Песталоцци не поехал к умирающему. Он не мог оставить Бургдорфа ни на один день. Только с  ещё большей яростью принялся за работу. Чем ещё он мог пожертвовать детям? Своей жизнью? Наверно, он не задумался бы, если бы пришлось... Через  сто сорок лет после этого дня другой педагог в другой стране пойдёт в фашистскую камеру, чтобы до последней минуты быть со своими воспитанниками и целиком разделить их участь. Это польский учитель Януш Корчак.  

Все дни напролёт проводил Песталоцци с детьми и от помощников своих требовал того же. Популярность его достигла необычайных размеров. Он стал гордостью Швейцарии. 

И тогда... опять  крах. Всего четыре года работал  Песталоцци в Бургдорфе. Институт не нравился правительству: «Рассадник демократизма». Песталоцци — ему было уже около шестидесяти лет — вынужден был искать новое место. 

Но на этот раз  вся Швейцария пришла в движение, все возмутились преследованиями  великого педагога. 

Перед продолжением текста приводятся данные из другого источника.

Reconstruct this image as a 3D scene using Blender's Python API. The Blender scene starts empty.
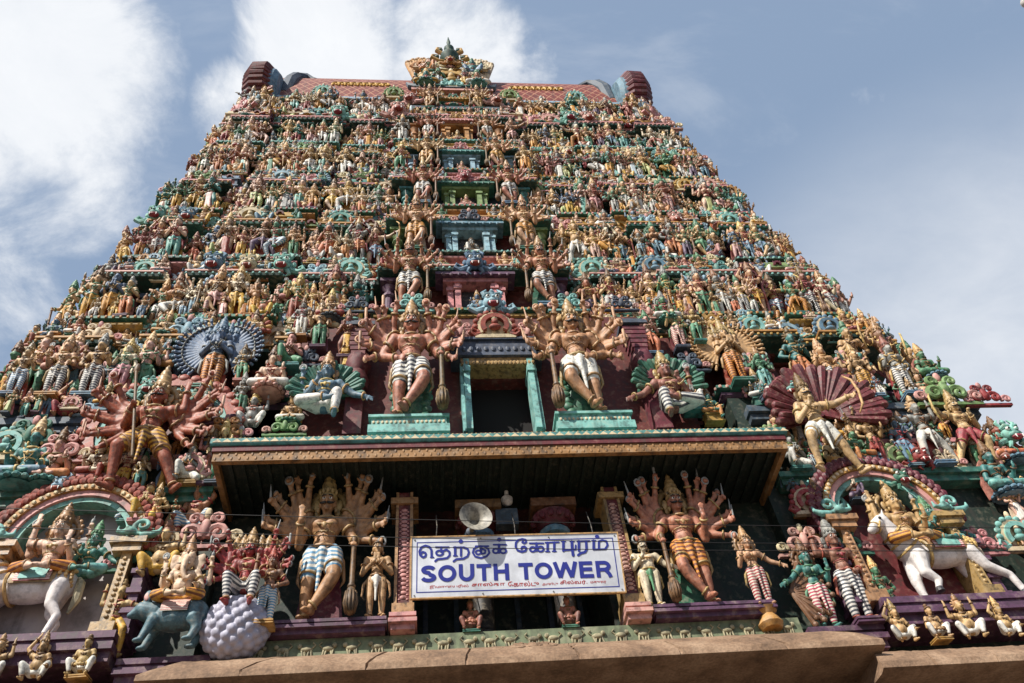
import bpy, math, random, numpy as np
from mathutils import Vector, Matrix
sc = bpy.context.scene
COL = sc.collection
R = math.radians
rnd = random.Random(7)
pi = math.pi

# ------------------------------------------------------------------ camera
CAM = np.array([-1.839, -14.6, 1.6]); FPX = 830.0
_y, _p, _r = R(9.357), R(50.404), R(-7.728)
_F = np.array([math.sin(_y)*math.cos(_p), math.cos(_y)*math.cos(_p), math.sin(_p)])
_R = np.array([math.cos(_y), -math.sin(_y), 0.0]); _U = np.cross(_R, _F)
_R, _U = math.cos(_r)*_R + math.sin(_r)*_U, -math.sin(_r)*_R + math.cos(_r)*_U
def at(px, py, y):
    """point of the wall plane Y=y seen at that pixel (used to measure the facade from the photograph)"""
    d = _F + _R*(px-512)/FPX + _U*(341.5-py)/FPX
    t = (y-CAM[1])/d[1]
    p = CAM + d*t
    return float(p[0]), float(p[2])
def xat(px, y, z):
    """X on the ledge line (y, z) that projects to column px"""
    lo, hi = -40.0, 40.0
    for _ in range(50):
        m = (lo+hi)/2
        d = np.array([m, y, z]) - CAM
        u = 512 + FPX*(d@_R)/(d@_F)
        if u < px: lo = m
        else: hi = m
    return (lo+hi)/2
cd = bpy.data.cameras.new('camera'); cam = bpy.data.objects.new('camera', cd); COL.objects.link(cam)
cd.sensor_width = 36.0; cd.lens = FPX/1024*36.0; cd.clip_start = 0.1; cd.clip_end = 4000
cam.matrix_world = Matrix(((_R[0], _U[0], -_F[0], CAM[0]), (_R[1], _U[1], -_F[1], CAM[1]), (_R[2], _U[2], -_F[2], CAM[2]), (0, 0, 0, 1)))
sc.camera = cam

# ------------------------------------------------------------------ materials
def lin(c):
    return tuple(((v/255)/12.92 if v/255 <= .04045 else ((v/255+.055)/1.055)**2.4) for v in c)
MATS = {}
def nodes_of(name):
    m = bpy.data.materials.new(name); m.use_nodes = True
    nt = m.node_tree; b = nt.nodes['Principled BSDF']
    return m, nt, b
def N(nt, t, **k):
    n = nt.nodes.new(t)
    for a, v in k.items(): setattr(n, a, v)
    return n
def weather(nt, b, colsock, rough, dirt, scale=8.0, bump=.25, coord='Object', wash=.42):
    """old enamel paint over stucco: faded patches, soot specks and a slightly pitted surface"""
    L = nt.links.new
    geo = N(nt, 'ShaderNodeNewGeometry'); oi = N(nt, 'ShaderNodeObjectInfo')
    addv = N(nt, 'ShaderNodeVectorMath', operation='ADD')
    mul = N(nt, 'ShaderNodeVectorMath', operation='SCALE'); mul.inputs['Scale'].default_value = 37.0
    comb = N(nt, 'ShaderNodeCombineXYZ')
    for i in range(3): L(oi.outputs['Random'], comb.inputs[i])
    L(comb.outputs[0], mul.inputs[0]); L(geo.outputs['Position'], addv.inputs[0]); L(mul.outputs[0], addv.inputs[1])
    n1 = N(nt, 'ShaderNodeTexNoise'); n1.inputs['Scale'].default_value = scale; n1.inputs['Detail'].default_value = 6; n1.inputs['Roughness'].default_value = .65
    n2 = N(nt, 'ShaderNodeTexNoise'); n2.inputs['Scale'].default_value = scale*.35; n2.inputs['Detail'].default_value = 5; n2.inputs['Roughness'].default_value = .7
    L(addv.outputs[0], n1.inputs['Vector']); L(addv.outputs[0], n2.inputs['Vector'])
    hsv = N(nt, 'ShaderNodeHueSaturation')
    mr = N(nt, 'ShaderNodeMapRange'); mr.inputs['To Min'].default_value = .482; mr.inputs['To Max'].default_value = .518
    L(oi.outputs['Random'], mr.inputs['Value']); L(mr.outputs[0], hsv.inputs['Hue'])
    mv = N(nt, 'ShaderNodeMapRange'); mv.inputs['From Min'].default_value = .3; mv.inputs['From Max'].default_value = .7
    mv.inputs['To Min'].default_value = .72; mv.inputs['To Max'].default_value = 1.2
    L(n2.outputs['Fac'], mv.inputs['Value']); L(mv.outputs[0], hsv.inputs['Value'])
    hsv.inputs['Saturation'].default_value = .97; L(colsock, hsv.inputs['Color'])
    # bleached chalky patches
    r0 = N(nt, 'ShaderNodeMapRange'); r0.inputs['From Min'].default_value = .52; r0.inputs['From Max'].default_value = .75; r0.inputs['To Max'].default_value = wash
    L(n1.outputs['Fac'], r0.inputs['Value'])
    m0 = N(nt, 'ShaderNodeMix', data_type='RGBA'); m0.inputs['B'].default_value = (*lin((196, 180, 156)), 1)
    L(r0.outputs[0], m0.inputs['Factor']); L(hsv.outputs[0], m0.inputs['A'])
    r1 = N(nt, 'ShaderNodeMapRange'); r1.inputs['From Min'].default_value = .5; r1.inputs['From Max'].default_value = .36; r1.inputs['To Max'].default_value = dirt
    L(n1.outputs['Fac'], r1.inputs['Value'])
    mx = N(nt, 'ShaderNodeMix', data_type='RGBA'); mx.inputs['B'].default_value = (.03, .024, .018, 1)
    L(r1.outputs[0], mx.inputs['Factor']); L(m0.outputs['Result'], mx.inputs['A'])
    # rain streaks
    vs_ = N(nt, 'ShaderNodeVectorMath', operation='MULTIPLY'); vs_.inputs[1].default_value = (5.0, 5.0, .55); L(geo.outputs['Position'], vs_.inputs[0])
    n3 = N(nt, 'ShaderNodeTexNoise'); n3.inputs['Scale'].default_value = 1.0; n3.inputs['Detail'].default_value = 4; L(vs_.outputs[0], n3.inputs['Vector'])
    r3 = N(nt, 'ShaderNodeMapRange'); r3.inputs['From Min'].default_value = .56; r3.inputs['From Max'].default_value = .72; r3.inputs['To Max'].default_value = dirt*.9; L(n3.outputs['Fac'], r3.inputs['Value'])
    m3 = N(nt, 'ShaderNodeMix', data_type='RGBA'); m3.inputs['B'].default_value = (.05, .042, .034, 1); L(r3.outputs[0], m3.inputs['Factor']); L(mx.outputs['Result'], m3.inputs['A'])
    L(m3.outputs['Result'], b.inputs['Base Color'])
    rr = N(nt, 'ShaderNodeMapRange'); rr.inputs['To Min'].default_value = rough-.12; rr.inputs['To Max'].default_value = rough+.25
    L(n1.outputs['Fac'], rr.inputs['Value']); L(rr.outputs[0], b.inputs['Roughness'])
    if bump:
        bp = N(nt, 'ShaderNodeBump'); bp.inputs['Strength'].default_value = bump; bp.inputs['Distance'].default_value = .03
        L(n1.outputs['Fac'], bp.inputs['Height']); L(bp.outputs[0], b.inputs['Normal'])
def paint(name, rgb, rough=.5, dirt=.6, **k):
    if name in MATS: return MATS[name]
    m, nt, b = nodes_of(name)
    c = N(nt, 'ShaderNodeRGB'); c.outputs[0].default_value = (*lin(rgb), 1)
    weather(nt, b, c.outputs[0], rough, dirt, **k)
    MATS[name] = m; return m
def striped(name, a, c2, freq=26.0, axis=2, thick=.0, rough=.5):
    m, nt, b = nodes_of(name); L = nt.links.new
    tc = N(nt, 'ShaderNodeTexCoord'); sp = N(nt, 'ShaderNodeSeparateXYZ'); L(tc.outputs['Object'], sp.inputs[0])
    mu = N(nt, 'ShaderNodeMath', operation='MULTIPLY'); mu.inputs[1].default_value = freq*2*pi; L(sp.outputs[axis], mu.inputs[0])
    sn = N(nt, 'ShaderNodeMath', operation='SINE'); L(mu.outputs[0], sn.inputs[0])
    mr = N(nt, 'ShaderNodeMapRange'); mr.inputs['From Min'].default_value = thick-.15; mr.inputs['From Max'].default_value = thick+.15; L(sn.outputs[0], mr.inputs['Value'])
    mx = N(nt, 'ShaderNodeMix', data_type='RGBA'); mx.inputs['A'].default_value = (*lin(a), 1); mx.inputs['B'].default_value = (*lin(c2), 1)
    L(mr.outputs[0], mx.inputs['Factor'])
    weather(nt, b, mx.outputs['Result'], rough, .4)
    MATS[name] = m; return m
SKIN = {'tan': (200, 160, 114), 'golden': (186, 148, 96), 'ruddy': (172, 116, 80), 'peach': (214, 176, 150), 'pink': (196, 142, 124), 'brown': (140, 92, 68),
        'red': (150, 54, 40), 'green': (72, 124, 88), 'teal': (52, 118, 112), 'blue': (84, 112, 136), 'grey': (138, 138, 132), 'cream': (216, 198, 168)}
for k, v in SKIN.items(): paint('skin_'+k, v)
CLOTH = {'yellow': (212, 158, 52), 'white': (220, 216, 206), 'red': (150, 56, 46), 'green': (78, 138, 100), 'blue': (104, 140, 162), 'pink': (204, 146, 142),
         'orange': (200, 118, 66), 'turquoise': (104, 166, 156), 'purple': (106, 86, 110)}
for k, v in CLOTH.items(): paint('cloth_'+k, v)
striped('cloth_yellow striped', (214, 152, 34), (120, 66, 20)); striped('cloth_white striped', (222, 218, 208), (70, 74, 84))
striped('cloth_red striped', (220, 208, 190), (168, 44, 54)); striped('cloth_blue striped', (92, 146, 180), (222, 218, 206))
striped('cloth_green striped', (74, 150, 104), (226, 206, 120))
SLAB = {'pink': (188, 110, 104), 'red': (150, 46, 36), 'orange': (196, 104, 58), 'green': (52, 110, 84), 'yellow': (198, 150, 60), 'maroon': (104, 30, 38), 'pale': (196, 172, 150)}
for k, v in SLAB.items(): paint('slab_'+k, v)
ARCH = {'green': (52, 112, 94), 'teal': (70, 136, 130), 'blue': (88, 124, 148), 'pink': (190, 128, 122), 'purple': (92, 58, 84), 'ochre': (176, 128, 58), 'maroon': (98, 28, 32),
        'cream': (206, 186, 150), 'turquoise': (120, 178, 168), 'dkgreen': (30, 72, 60), 'slate': (62, 76, 92), 'lime': (112, 142, 84), 'red': (142, 46, 36), 'rose': (196, 140, 132), 'sky': (138, 172, 188), 'deepgreen': (20, 42, 35), 'canopygold': (146, 108, 54)}
for k, v in ARCH.items(): paint('arch_'+k, v, rough=.6, scale=5.0, wash=.25 if k in ('deepgreen', 'maroon', 'slate') else .4)
paint('gold', (170, 134, 84), rough=.42, dirt=.75, wash=.25); paint('darkgold', (112, 80, 44), rough=.5, dirt=.8, wash=.2); paint('steel', (150, 152, 150)); paint('palegold', (206, 170, 100))
paint('black', (22, 20, 20), dirt=.2, wash=.1); paint('white', (226, 222, 214), dirt=.3); paint('eyewhite', (232, 228, 220), dirt=.1)
paint('horsewhite', (220, 212, 208), dirt=.28); paint('ratblue', (72, 108, 118)); paint('lilac', (170, 166, 182), dirt=.25, wash=.1, scale=3.0, bump=.1); paint('hoof', (54, 52, 58))
paint('plaster', (158, 148, 146), scale=1.2, dirt=.5); paint('mouth', (150, 36, 34)); paint('dark', (30, 26, 24))
def mat(n): return MATS[n]
def simple(name, rgb, rough=.5, metal=0.0, bump=None):
    m, nt, b = nodes_of(name); b.inputs['Base Color'].default_value = (*lin(rgb), 1); b.inputs['Roughness'].default_value = rough; b.inputs['Metallic'].default_value = metal
    MATS[name] = m; return m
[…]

К Песталоцци стали  являться делегации из многих городов  и стран — приглашать его к  себе. Его звали и в Россию: в Дерпт, в Ригу, в Вильнюс, и он уже совсем было собрался вместе с женой перебираться в наши края, но потом передумал. Он выбрал город Ивердон - в Швейцарии, на берегу Невшательского озера.  

Четвертая, последняя  попытка человека реализовать то, что ему дал Бог. Нейгоф, Станц, Бургдорф, Ивердон... 

Институт в  Ивердоне существовал двадцать лет, с 1805 по 1825 год. Жил институт шумно: двести воспитанников из разных стран, несколько  десятков молодых людей со всех концов Европы, обучавшихся «искусству Песталоцци», и каждый день — посетители. Их встречал 70-летний старик. Он неистово размахивал руками, носился нервной, подпрыгивающей походкой, без устали показывал своё хозяйство и без конца говорил о том, что каждого крестьянского ребенка можно обучить, что образование народа есть необходимость, и к нему прислушивались. Он и его идеи были необходимы, ибо этот «безумец» выражал главную мудрость века, ставшего для многих стран мира веком всеобщего начального образования.